Au lendemain des propos solennels de Jacques Chirac au Chambon-sur-Lignon condamnant les actes antisémites, les croix gammées tracées par la jeune femme sur son ventre rappelaient à l'évidence ces 127 tombes profanées dans un cimetière juif du Bas-Rhin quelques semaines plus tôt.

Et comme un seul homme, nous tous, gouvernement et journaux, mais aussi le grand public, avons admis que cette histoire était possible, plausible. Qu'elle ressemblait à la France d'aujourd'hui. Que cette histoire était notre histoire.

Le mal est fait. Bien, trop bien fait. On entend déjà ceux qui disent : l'antisémitisme en France ? Mais de quoi parlez-vous ? Ce sont les chiffres qui parlent pourtant, et, derrière ces chiffres, des souffrances réelles, des peurs, des angoisses, des coups.

Inconsciemment – on ne saurait la tenir pour consciente, bien que le tribunal correctionnel de Cergy-Pontoise l'ait jugée responsable –, en criant au loup, Marie Leblanc a porté tort à la dénonciation future des actes antisémites.

Et ce n'est pas tout. Si l'effet est terrible pour les juifs, il l'est aussi pour les Maghrébins et les Africains qui vivent paisiblement en France, pour leurs enfants souvent laissés sur le bord de la route par les dirigeants politiques.

Nous avons écrit sous le titre "Les risques du métier" (Le Monde du 15 juillet) quelle était notre responsabilité dans la propagation d'une information que les sources officielles persistaient encore lundi matin à nous donner pour vraie. Mais s'il est des excuses à présenter, c'est aux Maghrébins et aux Africains jetés dans ce scénario-catastrophe sur la seule foi du témoignage au final délirant de Marie Leblanc.

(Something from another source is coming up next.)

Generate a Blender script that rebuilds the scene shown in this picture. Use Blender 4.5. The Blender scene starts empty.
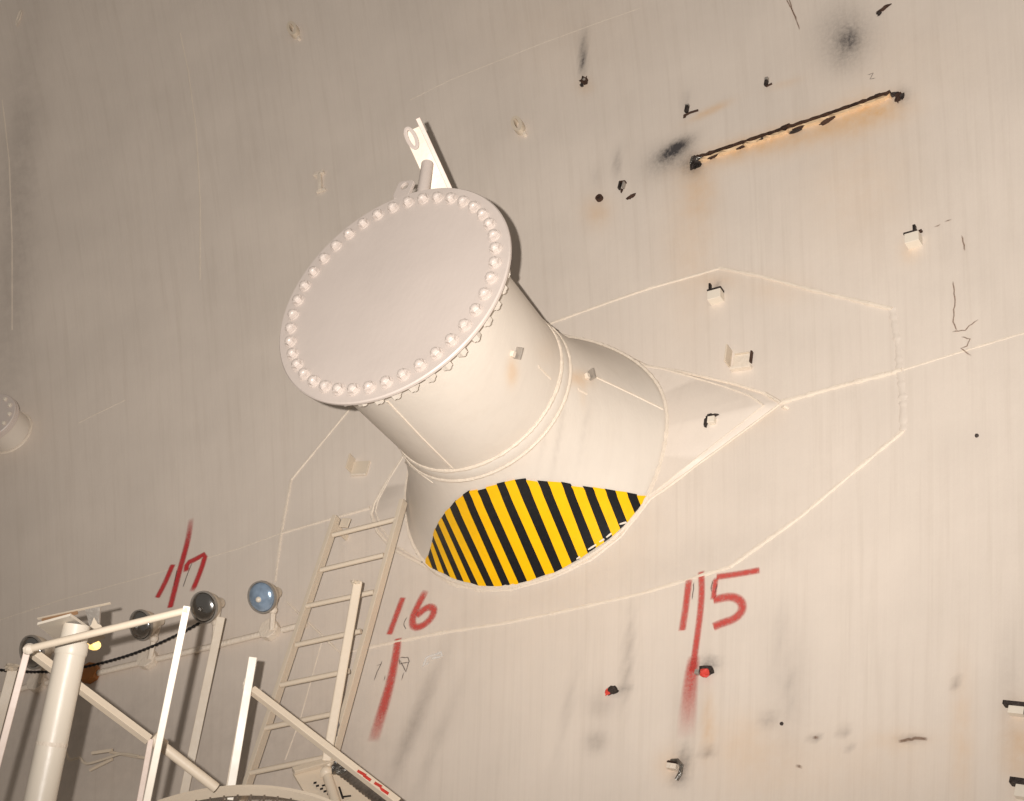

Choqué par notre couverture de  l'"affaire", un lecteur depuis cinquante ans, Georges Bardawil, dit garder pour Le Monde "quelque tendresse depuis qu'il publiait en 1954 des lettres d'appelés luttant contre la guerre d'Algérie". Notre histoire parle pour nous.

D'avoir entraîné indistinctement quatre Maghrébins imaginaires et deux Africains tout aussi fictifs dans ce cauchemar nous peine autant que d'avoir discrédité malgré nous la lutte indispensable contre l'antisémitisme bien réel présent dans notre pays.